Angelina Jolie and the cast of Salt were in Washington DC today for the junket. Salt opens on July 23. I hear tracking hasn’t been great. But I also hear no one counts out the Jolie. And will the Jolie show up at Comic-Con the day before Salt hits theatres just to tweak the geeks? Word is there is an outside shot at a Brange appearance as both Jolie and Pitt have projects being featured at the convention.

Ummmm...

I’m going to Comic-Con for etalk. And I’ve already been warned about the crowds and the smells. A Brange stampede sounds dangerous. You know those Brangelunatics.

They’ve been all over my inbox today about the additional excerpts coming out of Angelina’s interview with safe Parade. I already complained about her irritating gush earlier this week – click here for a refresher. Her uber-fans keep yelling at me via email that think that the new quotes are so insightful, that they demonstrate her intelligence. I don’t doubt the Jolie’s insight or intellect. But there’s nothing illuminating about a one-way conversation with sycophantic publication that doesn’t have the balls to talkback.

You can read the article here. Angie goes on, as usual, about family, religion, her relationship, and the industry, in airy fairy platitudes. Note that her responses are offered without prompt so that we don’t even know the questions that elicited them. In that sense, she may as well have written this sh-t out on her own the day before – a series of premeditated responses that touch on all the right things with the security of knowing there won’t be a challenge.

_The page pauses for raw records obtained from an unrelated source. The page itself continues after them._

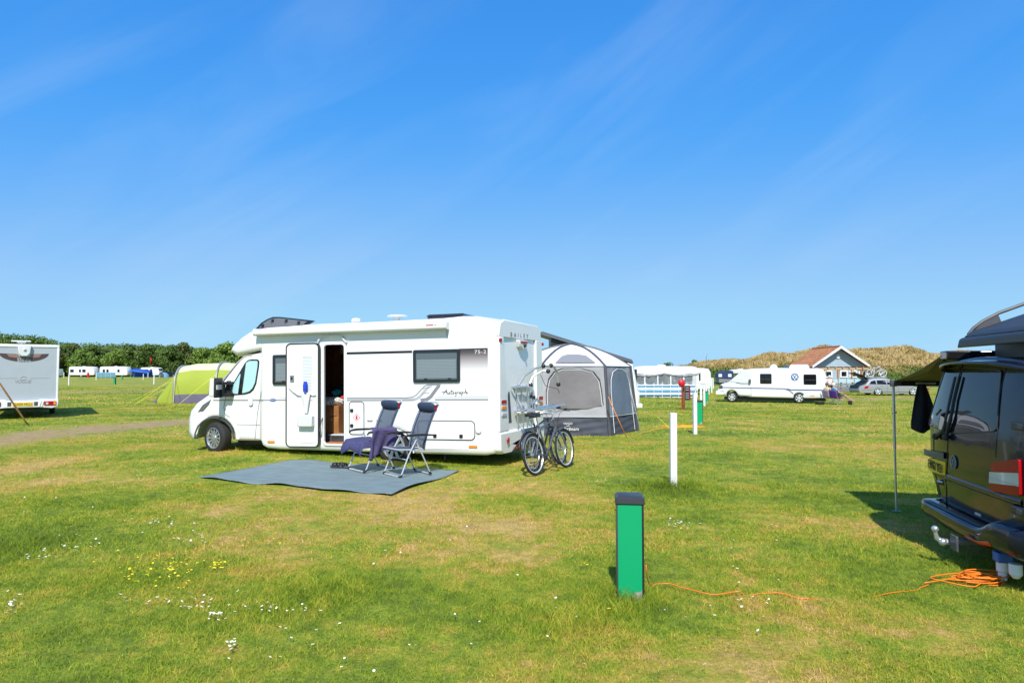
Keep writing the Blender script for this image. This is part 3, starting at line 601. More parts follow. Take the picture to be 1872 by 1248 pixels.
mb = MB(); mb.ribbon([(3.285, 1.186), (1.9, 1.186)], .006, .0026, .0036); mb.ribbon([(1.50, 1.186), (.487, 1.188)], .006, .0026, .0036); obj('decal_stripe_edge', mb, tblack, MH, smooth=0)
mb = MB(); mb.ribbon([(1.41, 1.455), (1.46, 1.40), (1.58, 1.25), (1.66, 1.20), (1.78, 1.186)], .062, .001, .003); mb.ribbon([(1.60, 1.40), (1.64, 1.412), (1.70, 1.405), (1.725, 1.385)], .010, .001, .003); mb.ribbon([(1.60, 1.31), (1.68, 1.318), (1.74, 1.305), (1.76, 1.285)], .010, .001, .003)
obj('maker_emblem', mb, mgrey, MH, smooth=0)
mb = MB(); mb.ribbon([(1.50, 1.20), (.487, 1.202)], .036, .001, .0026); mb.ribbon([(1.46, 1.240), (.487, 1.240)], .010, .001, .0026); obj('decal_tail_stripe', mb, lgrey, MH, smooth=0)
# handwritten model name, drawn as pen strokes
pen = MB(); L0 = (1.37, 1.30)
def stroke(pts, w=.0105): pen.ribbon([(L0[0]-a*.57, L0[1]+b*.57) for a, b in pts], w, .001, .003)
stroke([(0, .05), (.06, .055), (.20, .07)]); stroke([(.06, -.02), (.12, .08), (.17, .13), (.175, .05), (.185, -.01)])
stroke([(.215, .055), (.215, .0), (.24, -.005), (.265, .03), (.275, .06), (.275, .0), (.295, .0)]); stroke([(.34, .12), (.32, .03), (.325, -.005), (.35, 0)]); stroke([(.30, .075), (.40, .085)])
stroke([(.415, .05), (.385, .045), (.375, .01), (.40, -.01), (.42, .02), (.415, .05)]); stroke([(.50, .05), (.465, .045), (.455, .01), (.48, 0), (.50, .045), (.49, -.06), (.45, -.075)])
stroke([(.535, .05), (.53, 0)]); stroke([(.53, .03), (.555, .055), (.58, .05)]); stroke([(.64, .05), (.605, .045), (.595, .01), (.62, 0), (.64, .045), (.645, 0)])
stroke([(.69, .06), (.66, -.08)]); stroke([(.685, .04), (.715, .06), (.73, .03), (.71, 0), (.68, .005)]); stroke([(.82, .16), (.77, 0)]); stroke([(.78, .03), (.82, .065), (.84, .05), (.835, 0), (.87, .02), (.90, .05)])
obj('model_script', pen, tblack, MH, smooth=0)
# windows
def mh_window(x0, x1, z0, z1, name='window'):
    mb = MB(); mb.prism(rrect(x0, x1, z0, z1, .035), .0, .028, holes=[rrect(x0+.055, x1-.055, z0+.055, z1-.055, .02)[::-1]]); w = obj(name, mb, gblack, MH, bevel=.006)
    mb = MB(); mb.box(x0+.05, x1-.05, .012, .018, z0+.05, z1-.05); obj('pane', mb, glassg, w)
    mb = MB(); n = int((z1-z0-.24)/.026)
    for k in range(n): z = z0+.075+k*.026; mb.prism([(.019, z), (.0205, z+.004), (.0235, z+.019), (.019, z+.022)], x0+.075, x1-.075, 'yz')
    obj('blind_slats', mb, mat('blind', (.25, .30, .33), .35) if 'blind' not in MATS else MATS['blind'], w)
    for x in (x0+.2, x1-.25): mb = MB(); mb.box(x-.03, x+.03, .018, .036, z0+.055, z0+.078); obj('catch', mb, black, w, bevel=.004)
    return w
mh_window(1.005, 1.915, 1.505, 2.095); mh_window(4.35, 4.9, 1.49, 2.07)
# locker doors
def hatch(x0, x1, z0, z1, locks, r=.06):
    mb = MB(); mb.prism(rrect(x0, x1, z0, z1, r), .0005, .007); h = obj('locker_door', mb, white, MH, bevel=.002)
    mb = MB(); mb.ribbon(rrect(x0-.006, x1+.006, z0-.006, z1+.006, r), .014, .0, .0095, closed=True); obj('seal', mb, dgrey, h)
    for lx, lz in locks:
        mb = MB(); mb.prism(rrect(lx-.032, lx+.032, lz-.03, lz+.03, .015), .007, .022); mb.lathe([(.012, .022), (.012, .027)], (lx, 0, lz), 'y', 10); obj('lock', mb, black, h, bevel=.004)
    return h
h1 = hatch(2.93, 3.225, .565, 1.155, [(3.175, 1.0), (3.175, .72)])
mb = MB(); mb.ribbon([(3.075, .80), (3.145, .87), (3.075, .94), (3.005, .87)], .009, .0075, .0085, closed=True); mb.box(3.055, 3.095, .0075, .009, .835, .895); mb.box(3.065, 3.085, .0075, .009, .895, .91); obj('hazard_label', mb, mat('red print', (.6, .03, .03), .5), h1, smooth=0)
h2 = hatch(.75, 1.83, .495, .815, [(1.50, .555), (1.0, .555)], .08)
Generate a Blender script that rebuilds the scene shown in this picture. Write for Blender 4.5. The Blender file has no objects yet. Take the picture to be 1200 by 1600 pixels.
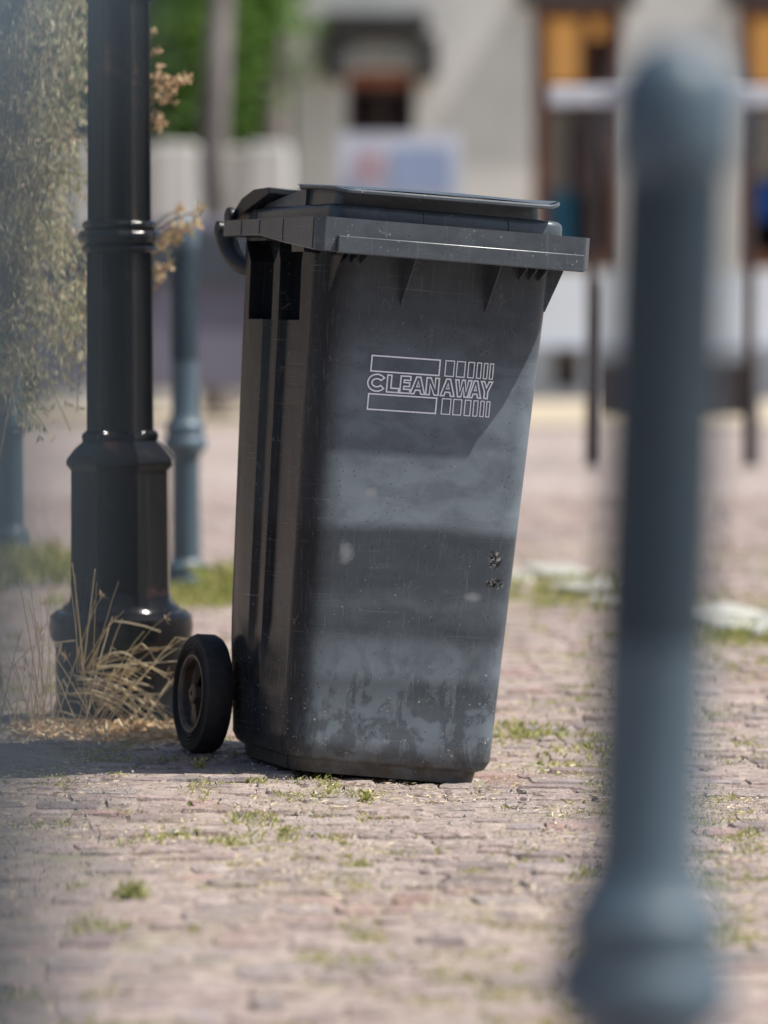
import bpy, bmesh, math, random
from mathutils import Vector, Matrix, noise
R = math.radians
PI = math.pi
rnd = random.Random(7)
scene = bpy.context.scene
col = scene.collection

# ------------------------------------------------------------------ camera, world, sun, exposure
EYE = 0.845
PITCH = math.atan(391 / 6750)
cam_data = bpy.data.cameras.new('camera')
cam = bpy.data.objects.new('camera', cam_data)
col.objects.link(cam)
scene.camera = cam
cam.location = (0, 0, EYE)
cam.rotation_euler = (PI / 2 - PITCH, 0, 0)
cam_data.sensor_fit = 'HORIZONTAL'
cam_data.sensor_width = 24
cam_data.lens = 135
cam_data.clip_start = 0.05
cam_data.clip_end = 2000
cam_data.dof.use_dof = True
cam_data.dof.focus_distance = 7.05
cam_data.dof.aperture_fstop = 2.45

SUN_EL, SUN_AZ = R(58), R(9)          # azimuth measured from +x towards the camera (-y)
sd = Vector((math.cos(SUN_EL) * math.cos(SUN_AZ), -math.cos(SUN_EL) * math.sin(SUN_AZ), math.sin(SUN_EL)))
world = bpy.data.worlds.new('World')
scene.world = world
world.use_nodes = True
wn = world.node_tree
bg = wn.nodes['Background']
sky = wn.nodes.new('ShaderNodeTexSky')
sky.sky_type = 'NISHITA'
sky.sun_disc = False
sky.sun_elevation = SUN_EL
sky.sun_rotation = math.atan2(sd.x, sd.y)
sky.dust_density = 1.5
wn.links.new(sky.outputs[0], bg.inputs[0])
bg.inputs[1].default_value = 0.095
sun_data = bpy.data.lights.new('sun', 'SUN')
sun_data.energy = 5.0
sun_data.angle = R(0.53)
sun_data.color = (1.0, 0.945, 0.865)
sun = bpy.data.objects.new('sun', sun_data)
col.objects.link(sun)
sun.rotation_euler = sd.to_track_quat('Z', 'Y').to_euler()
scene.view_settings.view_transform = 'Standard'
scene.view_settings.look = 'None'
scene.view_settings.exposure = 0.42
scene.view_settings.gamma = 1
scene.render.engine = 'CYCLES'
scene.cycles.use_denoising = True
scene.cycles.max_bounces = 6
scene.cycles.sample_clamp_indirect = 8

# ------------------------------------------------------------------ helpers
FWD = Vector((0, math.cos(PITCH), -math.sin(PITCH)))
UP = Vector((0, math.sin(PITCH), math.cos(PITCH)))
def at(px, py, D):
    """world point seen at photo pixel (px, py) at distance D along the view axis"""
    return Vector((0, 0, EYE)) + D * (FWD + Vector(((px - 600) / 6750, 0, 0)) + UP * ((800 - py) / 6750))

def G(x, y):
    """height of the ground"""
    z = -0.016
    if y > 13: z -= 0.0148 * (min(y, 40) - 13)
    z += math.exp(-((y - 7.25) / 0.8) ** 2) * (0.017 - 0.037 * sstep(-0.30, 0.22, x))
    z += 0.008 * noise.noise(Vector((x * 0.9, y * 0.9, 3.1))) * (1 - math.exp(-((y - 7.25) / 0.6) ** 2))
    return z

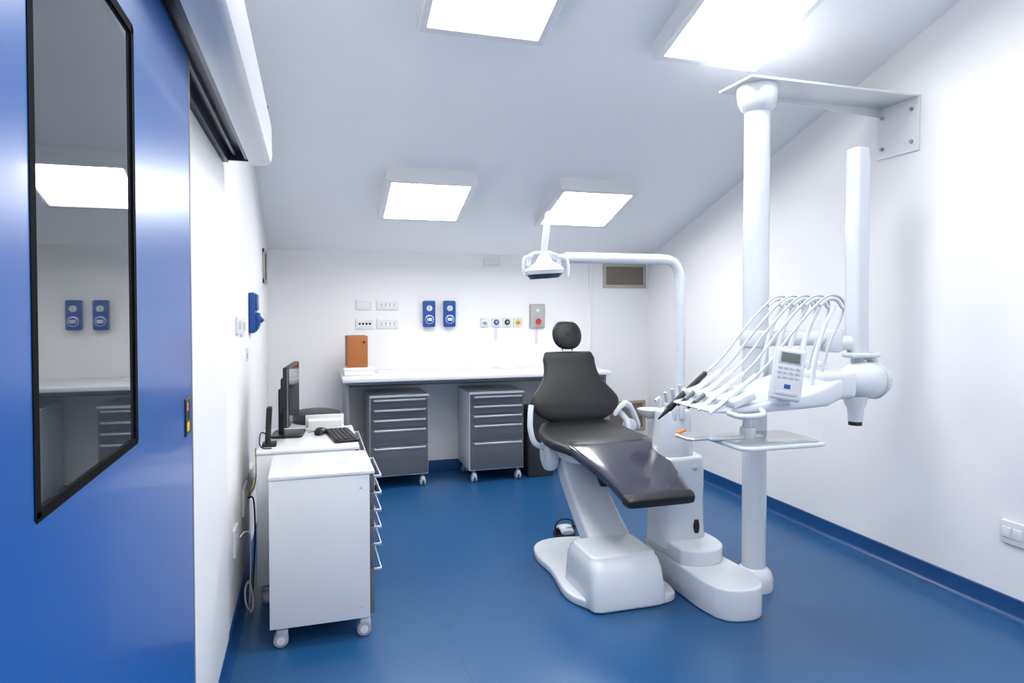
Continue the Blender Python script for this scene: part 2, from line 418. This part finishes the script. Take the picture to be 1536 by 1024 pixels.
box(None, 'hanging_label', (2.035, YB-0.004, 1.14), (2.06, YB-0.001, 1.285), mat('tag2', (.80, .64, .68), .5))

def vent(name, c, w, h, axis, m=M_steel):
    g = G(name, c)
    n = 14
    def bx(nm, u0, u1, v0, v1, d0, d1, mm):
        if axis == 'y': lo, hi = (c[0]+u0, c[1]-d1, c[2]+v0), (c[0]+u1, c[1]-d0, c[2]+v1)
        else: lo, hi = (c[0]+d0, c[1]+u0, c[2]+v0), (c[0]+d1, c[1]+u1, c[2]+v1)
        box(g, nm, lo, hi, mm, 0.002)
    f = 0.03
    bx('frame_t', -w/2, w/2, h/2-f, h/2, 0, 0.016, m); bx('frame_b', -w/2, w/2, -h/2, -h/2+f, 0, 0.016, m)
    bx('frame_l', -w/2, -w/2+f, -h/2, h/2, 0, 0.015, m); bx('frame_r', w/2-f, w/2, -h/2, h/2, 0, 0.015, m)
    bx('backing', -w/2+f, w/2-f, -h/2+f, h/2-f, 0, 0.006, M_vent)
    for i in range(n):
        z = -h/2+f+(h-2*f)*(i+0.5)/n
        bx('slat_%d' % i, -w/2+f, w/2-f, z-0.0022, z+0.0022, 0.005, 0.009, M_vent)
M_ventf = mat('vent_frame', (0.46, 0.42, 0.36), 0.45, metal=0.2)
vent('air_vent', (2.96, YB, 1.79), 0.46, 0.235, 'y', M_ventf)
vent('air_vent', (2.98, YB, 0.41), 0.42, 0.30, 'y', mat('beige_metal', (0.42, 0.36, 0.27), 0.5))
vent('air_vent', (XL, 5.52, 1.80), 0.36, 0.26, 'x', M_steel)

def lplate(name, y0, y1, z0, z1, n=0):
    g = G(name, (XL, (y0+y1)/2, (z0+z1)/2))
    prism(g, 'plate', rrect((y0+y1)/2, (z0+z1)/2, y1-y0, z1-z0, 0.008), 'x', XL, XL+0.014, M_plate, 0.003)
    for i in range(n):
        yy = (y0+y1)/2+(i-(n-1)/2)*(y1-y0)*0.8/n
        box(g, 'key_%d' % i, (XL+0.013, yy-0.012, (z0+z1)/2-0.02), (XL+0.019, yy+0.012, (z0+z1)/2+0.02), M_hose, 0.002)
lplate('light_switch', 3.42, 3.54, 1.36, 1.45, 3)
lplate('light_switch', 3.62, 3.74, 1.345, 1.44, 3)
lplate('wall_socket', 3.20, 3.33, 0.36, 0.49, 2)
lplate('wall_socket', 3.62, 3.85, 0.42, 0.56, 3)
lplate('wall_socket', 4.0, 4.25, 0.42, 0.56, 3)
g = G('emergency_sign', (XL, 4.0, 1.22))
box(g, 'plate', (XL, 3.95, 1.19), (XL+0.004, 4.05, 1.26), M_plate, 0.001)
box(g, 'red_symbol', (XL+0.004, 3.97, 1.205), (XL+0.005, 4.0, 1.235), M_red)
g = G('blue_wall_socket_box', (XL, 4.25, 1.45))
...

I find it terribly unsatisfying. And it’s not simply directed at her. It’s all of them, most of them, celebrities in general, especially the most famous ones. Because what can you learn from a one-sided conversation? And how often do they engage in a two-sided conversation?

This is the problem. There is never a proper discussion. If you’re sitting on the opposite side, you’re never allowed to press. You can press with a politician, a lobbyist, a conventional newsmaker, a business man, a civilian – that’s when interviews have a shot at being somewhat more authentic, that’s when it becomes engaging. But this interview? With Angelina Jolie? Please.

Take for example these words on Brad Pitt:

"Brad is a wonderful man. He's extraordinary, because he really, really stepped out on his own away from what he knew growing up. It's just such a natural transition. When you really love someone, you evolve. Love trumps everything. It's like when you have a child. It's not that you consciously put them before yourself -- it's that doing it is what you instinctively want because you have to come from a place of love. When I think about Brad, there is a lot of love."

He really, really stepped out on his own away from what he knew growing up.

Now THERE’s an interesting statement. Something you care about. Something that, during a normal conversation, would provoke a follow-up. What does that mean? What did he know growing up that he stepped away from? Why? And how?

No follow-up is allowed. In other words this interview is simply a series of pretty sounding statements tossed out there with no context and one purpose only: think well of me, and therefore go see my movie.

That might work for someone less formidable because our expectations are so low, but that’s not going to cut it for Angelina Jolie. Because we know she can reckon. And we know she will come. And this, this pathetic pussyfooting, it seems so beneath her.

I love Angelina Jolie. I love her because she can handle being challenged. THIS is not challenging. We haven’t seen her challenged in a long time. And she won’t be challenged, at least something new then. We’ve heard her say these things over and over, all over again, for the last two years. It’s really not the right strategy. Not for a movie like Salt anyway.